• [RECORDED INFORMATION]:

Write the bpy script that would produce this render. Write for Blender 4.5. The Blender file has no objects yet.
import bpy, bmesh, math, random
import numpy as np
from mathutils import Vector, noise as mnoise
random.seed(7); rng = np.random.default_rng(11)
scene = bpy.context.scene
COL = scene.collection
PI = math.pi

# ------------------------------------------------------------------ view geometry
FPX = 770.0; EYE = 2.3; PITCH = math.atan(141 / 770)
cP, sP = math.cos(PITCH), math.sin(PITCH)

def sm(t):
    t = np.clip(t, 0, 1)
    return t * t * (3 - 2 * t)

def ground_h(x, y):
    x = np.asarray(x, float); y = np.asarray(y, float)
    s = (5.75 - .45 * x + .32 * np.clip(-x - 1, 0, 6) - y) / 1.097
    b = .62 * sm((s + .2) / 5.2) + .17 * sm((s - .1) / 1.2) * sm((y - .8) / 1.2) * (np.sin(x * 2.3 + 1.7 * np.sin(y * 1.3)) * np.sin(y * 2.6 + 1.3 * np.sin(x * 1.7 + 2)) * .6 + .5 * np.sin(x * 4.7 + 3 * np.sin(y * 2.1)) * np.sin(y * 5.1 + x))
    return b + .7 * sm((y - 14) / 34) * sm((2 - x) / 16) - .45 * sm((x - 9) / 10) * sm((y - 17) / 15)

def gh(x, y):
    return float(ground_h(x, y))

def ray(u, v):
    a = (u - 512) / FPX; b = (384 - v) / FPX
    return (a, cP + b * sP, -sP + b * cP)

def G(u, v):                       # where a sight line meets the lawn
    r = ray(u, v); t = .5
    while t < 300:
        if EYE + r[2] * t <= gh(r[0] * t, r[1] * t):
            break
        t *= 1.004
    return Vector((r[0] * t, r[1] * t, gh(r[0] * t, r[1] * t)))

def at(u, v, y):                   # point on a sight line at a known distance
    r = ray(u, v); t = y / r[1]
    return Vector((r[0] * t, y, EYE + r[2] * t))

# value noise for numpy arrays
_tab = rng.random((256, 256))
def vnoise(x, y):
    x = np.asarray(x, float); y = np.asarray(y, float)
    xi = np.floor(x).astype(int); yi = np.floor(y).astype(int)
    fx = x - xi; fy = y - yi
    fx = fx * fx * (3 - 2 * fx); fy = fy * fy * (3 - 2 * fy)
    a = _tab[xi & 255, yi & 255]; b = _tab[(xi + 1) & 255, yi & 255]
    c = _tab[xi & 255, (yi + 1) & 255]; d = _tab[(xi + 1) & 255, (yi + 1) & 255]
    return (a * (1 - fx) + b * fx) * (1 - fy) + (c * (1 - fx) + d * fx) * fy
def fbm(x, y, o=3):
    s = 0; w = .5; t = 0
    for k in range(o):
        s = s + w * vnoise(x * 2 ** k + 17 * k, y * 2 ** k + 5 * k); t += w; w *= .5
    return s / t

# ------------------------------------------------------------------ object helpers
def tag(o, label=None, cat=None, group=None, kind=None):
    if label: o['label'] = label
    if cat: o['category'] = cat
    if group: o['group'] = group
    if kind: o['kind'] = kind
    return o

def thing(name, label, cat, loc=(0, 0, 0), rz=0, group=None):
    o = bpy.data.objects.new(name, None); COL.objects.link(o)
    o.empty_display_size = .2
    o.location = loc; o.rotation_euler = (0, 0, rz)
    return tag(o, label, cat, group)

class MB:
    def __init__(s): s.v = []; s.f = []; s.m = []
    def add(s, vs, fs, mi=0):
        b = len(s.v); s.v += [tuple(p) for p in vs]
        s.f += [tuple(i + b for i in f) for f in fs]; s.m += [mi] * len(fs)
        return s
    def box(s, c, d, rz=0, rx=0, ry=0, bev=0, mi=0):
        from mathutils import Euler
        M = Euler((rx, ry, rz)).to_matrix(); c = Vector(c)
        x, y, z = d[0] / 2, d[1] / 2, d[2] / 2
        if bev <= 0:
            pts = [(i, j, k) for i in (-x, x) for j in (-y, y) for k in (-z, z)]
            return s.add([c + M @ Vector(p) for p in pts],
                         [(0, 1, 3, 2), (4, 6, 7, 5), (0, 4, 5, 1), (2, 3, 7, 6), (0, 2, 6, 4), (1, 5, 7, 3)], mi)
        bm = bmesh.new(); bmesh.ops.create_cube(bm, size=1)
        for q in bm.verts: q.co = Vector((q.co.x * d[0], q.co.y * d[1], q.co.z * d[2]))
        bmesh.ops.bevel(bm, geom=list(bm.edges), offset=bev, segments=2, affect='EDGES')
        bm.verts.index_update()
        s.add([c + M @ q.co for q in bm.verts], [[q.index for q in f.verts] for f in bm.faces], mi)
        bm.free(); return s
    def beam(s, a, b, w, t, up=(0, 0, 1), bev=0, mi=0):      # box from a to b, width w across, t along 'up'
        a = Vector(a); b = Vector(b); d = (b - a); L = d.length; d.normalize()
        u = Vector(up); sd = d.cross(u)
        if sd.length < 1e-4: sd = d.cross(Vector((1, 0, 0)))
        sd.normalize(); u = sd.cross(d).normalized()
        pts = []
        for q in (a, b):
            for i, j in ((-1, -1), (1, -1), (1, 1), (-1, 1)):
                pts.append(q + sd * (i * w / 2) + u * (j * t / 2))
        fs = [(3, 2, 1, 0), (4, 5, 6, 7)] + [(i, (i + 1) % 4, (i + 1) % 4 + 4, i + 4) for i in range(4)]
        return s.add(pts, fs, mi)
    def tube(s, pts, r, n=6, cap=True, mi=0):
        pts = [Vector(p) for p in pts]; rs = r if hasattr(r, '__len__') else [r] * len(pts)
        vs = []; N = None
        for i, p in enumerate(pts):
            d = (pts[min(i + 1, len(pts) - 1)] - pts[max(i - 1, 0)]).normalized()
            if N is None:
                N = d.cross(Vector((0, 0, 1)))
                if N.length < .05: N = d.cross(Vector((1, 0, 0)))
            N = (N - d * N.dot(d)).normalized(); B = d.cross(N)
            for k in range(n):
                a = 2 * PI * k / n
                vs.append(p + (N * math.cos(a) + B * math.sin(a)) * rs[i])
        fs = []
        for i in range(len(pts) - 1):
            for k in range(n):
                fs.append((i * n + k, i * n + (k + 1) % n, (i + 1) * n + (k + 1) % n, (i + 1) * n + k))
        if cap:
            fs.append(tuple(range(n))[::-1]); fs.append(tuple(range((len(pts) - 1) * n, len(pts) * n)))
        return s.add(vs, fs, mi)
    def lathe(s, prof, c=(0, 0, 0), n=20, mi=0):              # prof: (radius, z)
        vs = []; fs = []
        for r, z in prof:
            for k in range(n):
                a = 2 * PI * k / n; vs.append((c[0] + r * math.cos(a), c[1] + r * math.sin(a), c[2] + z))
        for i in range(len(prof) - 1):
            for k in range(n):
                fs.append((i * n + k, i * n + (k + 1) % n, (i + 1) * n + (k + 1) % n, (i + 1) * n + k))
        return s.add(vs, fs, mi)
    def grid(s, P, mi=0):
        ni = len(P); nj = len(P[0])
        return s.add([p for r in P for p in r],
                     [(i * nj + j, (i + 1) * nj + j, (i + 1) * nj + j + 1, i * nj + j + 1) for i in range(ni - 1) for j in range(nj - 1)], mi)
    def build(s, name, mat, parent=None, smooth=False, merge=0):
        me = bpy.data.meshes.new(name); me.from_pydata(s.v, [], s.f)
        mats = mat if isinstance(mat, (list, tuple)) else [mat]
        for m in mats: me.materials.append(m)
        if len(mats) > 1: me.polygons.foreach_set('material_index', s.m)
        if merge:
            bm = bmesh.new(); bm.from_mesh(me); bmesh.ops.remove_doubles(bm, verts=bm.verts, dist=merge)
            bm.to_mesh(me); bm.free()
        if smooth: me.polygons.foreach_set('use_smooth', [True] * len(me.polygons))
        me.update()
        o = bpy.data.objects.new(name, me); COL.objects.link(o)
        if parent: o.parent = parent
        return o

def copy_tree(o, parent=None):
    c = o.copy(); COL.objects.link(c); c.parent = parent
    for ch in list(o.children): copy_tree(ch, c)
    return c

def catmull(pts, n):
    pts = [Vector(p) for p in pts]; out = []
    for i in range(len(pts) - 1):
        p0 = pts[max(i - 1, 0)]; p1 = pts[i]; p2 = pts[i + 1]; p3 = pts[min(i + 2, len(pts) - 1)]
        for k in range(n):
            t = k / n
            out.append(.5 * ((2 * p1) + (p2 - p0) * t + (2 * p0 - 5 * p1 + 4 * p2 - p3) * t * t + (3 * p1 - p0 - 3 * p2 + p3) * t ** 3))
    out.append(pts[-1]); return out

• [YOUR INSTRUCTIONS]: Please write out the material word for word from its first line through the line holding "return b + .7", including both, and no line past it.

• [RESPONSE]:
Write the bpy script that would produce this render. Write for Blender 4.5. The Blender file has no objects yet.
import bpy, bmesh, math, random
import numpy as np
from mathutils import Vector, noise as mnoise
random.seed(7); rng = np.random.default_rng(11)
scene = bpy.context.scene
COL = scene.collection
PI = math.pi

# ------------------------------------------------------------------ view geometry
FPX = 770.0; EYE = 2.3; PITCH = math.atan(141 / 770)
cP, sP = math.cos(PITCH), math.sin(PITCH)

def sm(t):
    t = np.clip(t, 0, 1)
    return t * t * (3 - 2 * t)

def ground_h(x, y):
    x = np.asarray(x, float); y = np.asarray(y, float)
    s = (5.75 - .45 * x + .32 * np.clip(-x - 1, 0, 6) - y) / 1.097
    b = .62 * sm((s + .2) / 5.2) + .17 * sm((s - .1) / 1.2) * sm((y - .8) / 1.2) * (np.sin(x * 2.3 + 1.7 * np.sin(y * 1.3)) * np.sin(y * 2.6 + 1.3 * np.sin(x * 1.7 + 2)) * .6 + .5 * np.sin(x * 4.7 + 3 * np.sin(y * 2.1)) * np.sin(y * 5.1 + x))
    return b + .7 * sm((y - 14) / 34) * sm((2 - x) / 16) - .45 * sm((x - 9) / 10) * sm((y - 17) / 15)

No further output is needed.